Do as you preach, and others will follow. Flying your private jet to a conference, and tell Johnny Average that he shouldn't use his car to drive to his workplace is a shitty thing to do.

And he's far from being the only one doing that.

4 comments

>Do as you preach, and others will follow.

It is still logically consistent to play the game as everyone else, but still advocate for changes to rules that affect everyone. For example, flying in private jets while also supporting laws/regulations/taxes that would make that amount of pollution per person per unit time unaffordable.

No, it's not. You're just excusing hypocritical behavior because of your own bias.
It is not hypocritical, because I do not expect others to behave in a way I do not.

For example, I want fossil fuels to be drastically costlier to force everyone to use smaller vehicles and live in denser communities enabling public transit.

But I do not want other individuals to have to do that while I do not. I am willing to make the sacrifices if everyone will, but if everyone is not going to, then I have a hard time seeing why I should.

Does anyone know if he actually buys carbon offsets for his footprint? I mean that would be one way to negate the impact of flying around. I imagine he does.
The people complaining about this generally don't believe in carbon offsets either.
Good point. Not sure why I even comment in here.
He could buy carbon ofsets and still not fly around in a private jet and help the environment on two fronts.
Personal carbon budget.

But then the upper middle class twats couldn't go on vacation to Bali and we can't have that no sirree!

Are they twats because they're upper middle class, or because they want to go on vacation to Bali? Or maybe both?

Edit: the point that I'm driving at (if it wasn't clear) is that we seem to all want upward mobility to be a thing, but boy do we hate those that actually experience it. That seems almost like it's own kind of pessimism to me.

Yes, the crab bucket mentality
You don't have to go on holiday across the world.

But for the record I don't give a shit just don't preach environmentalism. Hypocrisy is just one of those things that crawls up my butt.

Similarly the vocal and rich advocates for climate change policy buying beachfront property on Martha's Vinyard. To say that these people are merely hypocrites is being too generous. They don't believe what they're saying at all.
Which advocates in particular? Why do you think buying a beach homes implies they don't believe what they are saying? Are you arriving at the most convenient conclusion for yourself, rather than the most likely one?
Former president Obama stands out. Why would you spend a considerable amount of your wealth on a home that is about to be swallowed up by the ocean on account of us barreling headlong into imminent climate catastrophe? You wouldn't.
Climate catastrophe will not visit Martha's Vineyard within Barack Obama's lifetime. No one says it will.

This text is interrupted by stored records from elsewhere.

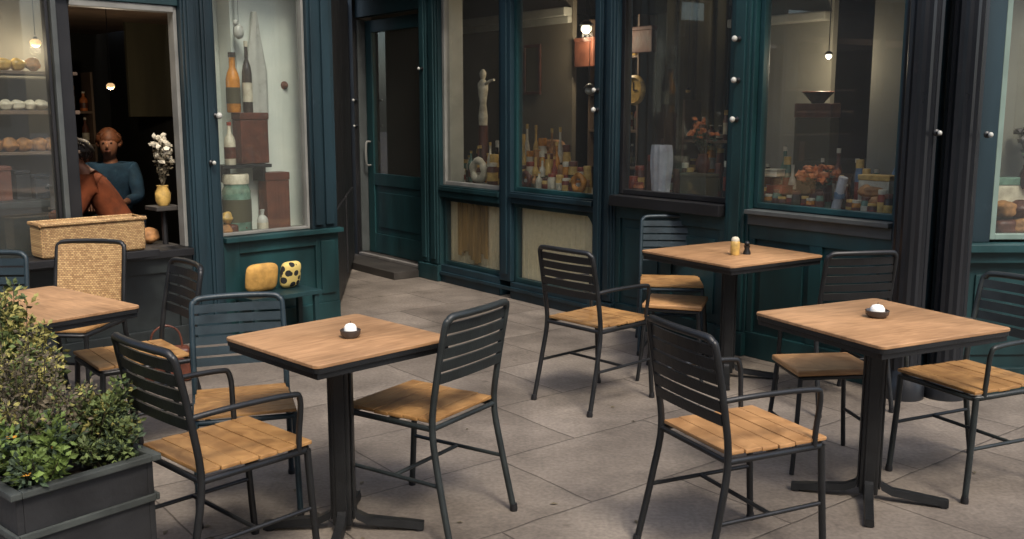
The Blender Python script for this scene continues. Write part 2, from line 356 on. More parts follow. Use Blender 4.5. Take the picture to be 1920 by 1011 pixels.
obj('bottom_rail', wb(WR, [(1.372, 2.268, -.09, .03, .0, .158), (2.422, 3.428, -.09, .03, .0, .138), (1.38, 3.42, .03, .05, .07, .1)]), 'navy', A)
# rounded spandrel at the corner of the low window (arched head)
bm = BM()
pts = [(0, 0)] + [(.17 - .17 * math.sin(t), .17 - .17 * math.cos(t)) for t in [i * math.pi / 2 / 8 for i in range(9)]]
vs = []
for dd in (-.03, .012):
    vs.append([bm.verts.new(WR.p(3.425 - a, dd, .80 - b)) for a, b in pts])
for i in range(1, 9):
    bm.faces.new((vs[0][0], vs[0][i], vs[0][i + 1])); bm.faces.new((vs[1][0], vs[1][i + 1], vs[1][i])); bm.faces.new((vs[0][i], vs[1][i], vs[1][i + 1], vs[0][i + 1]))
obj('spandrel', bm, 'teal', A)
# sills and stall risers under the two right windows
obj('sill', wb(WR, [(3.662, 4.678, -.1, .09, .88, .955)]), 'black_paint', A)
obj('sill', wb(WR, [(4.872, 5.858, -.1, .08, .918, .945), (4.872, 5.858, -.08, .04, .85, .916)]), 'sill_grey', A)
def riser(W, par, s0, s1, z1, m, k=2, d=0.0, name='stall_riser'):
    sp = [(s0, s1, d - .12, d, 0, z1), (s0, s1, d, d + .03, 0, .16), (s0, s1, d, d + .022, z1 - .09, z1)]
    w_ = (s1 - s0) / k
    for i in range(k + 1):
        a = s0 + w_ * i; sp.append((max(s0, a - .045), min(s1, a + .045), d, d + .02, .16, z1 - .09))
    for i in range(k):
        a = s0 + w_ * i; sp.append((a + .09, a + w_ - .09, d, d + .012, .22, z1 - .16))
    return obj(name, wb(W, sp, .004), m, par)
riser(WR, A, 3.662, 4.678, .88, 'teal', 2)
riser(WR, A, 4.872, 5.858, .85, 'teal_light', 2)
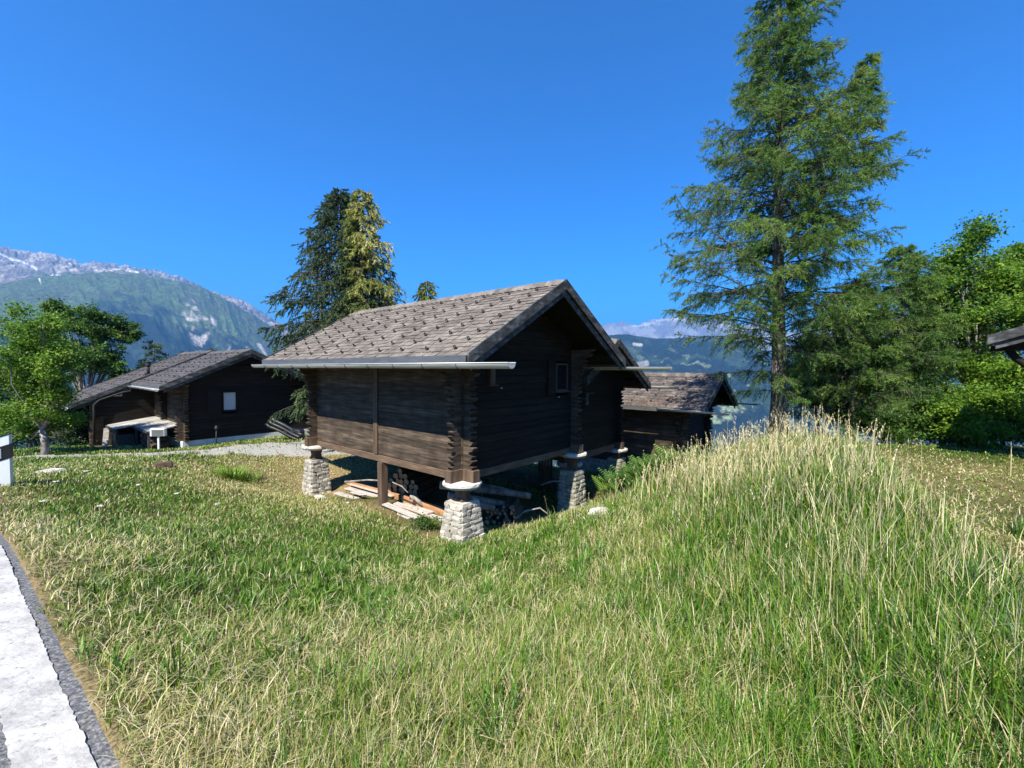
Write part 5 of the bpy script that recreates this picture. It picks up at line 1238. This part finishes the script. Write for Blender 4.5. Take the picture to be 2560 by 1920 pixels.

Living on MV does not contribute to the climate problem, so his actions are not hypocritical.

If he was looking for a 100-year property investment, perhaps he should have chosen a different part of New England (elevation > X meters), the Pacific Northwest, or the Great Lakes region.

If he's looking for a nice, private, place to live for the next 30 years, MV has a lot going for it. He won't live there for 30 years of course, and maybe "leaving it to the kids" isn't high on his priority list, and maybe he even has a lingering hope that mitigation efforts will happen and succeed. He didn't get famous by being a pessimist (ObOnTopic).

And, sure is a good thing he didn't move to Florida or the desert West, where he'd be both more endangered and more contributive to the danger.

I really can't imagine any plausible explanation for how any person arrives at the "Obama says climate change is a problem, but buys house near beach, must be hypocrite and bad person" narrative, unless of course you started at the end and worked backwards.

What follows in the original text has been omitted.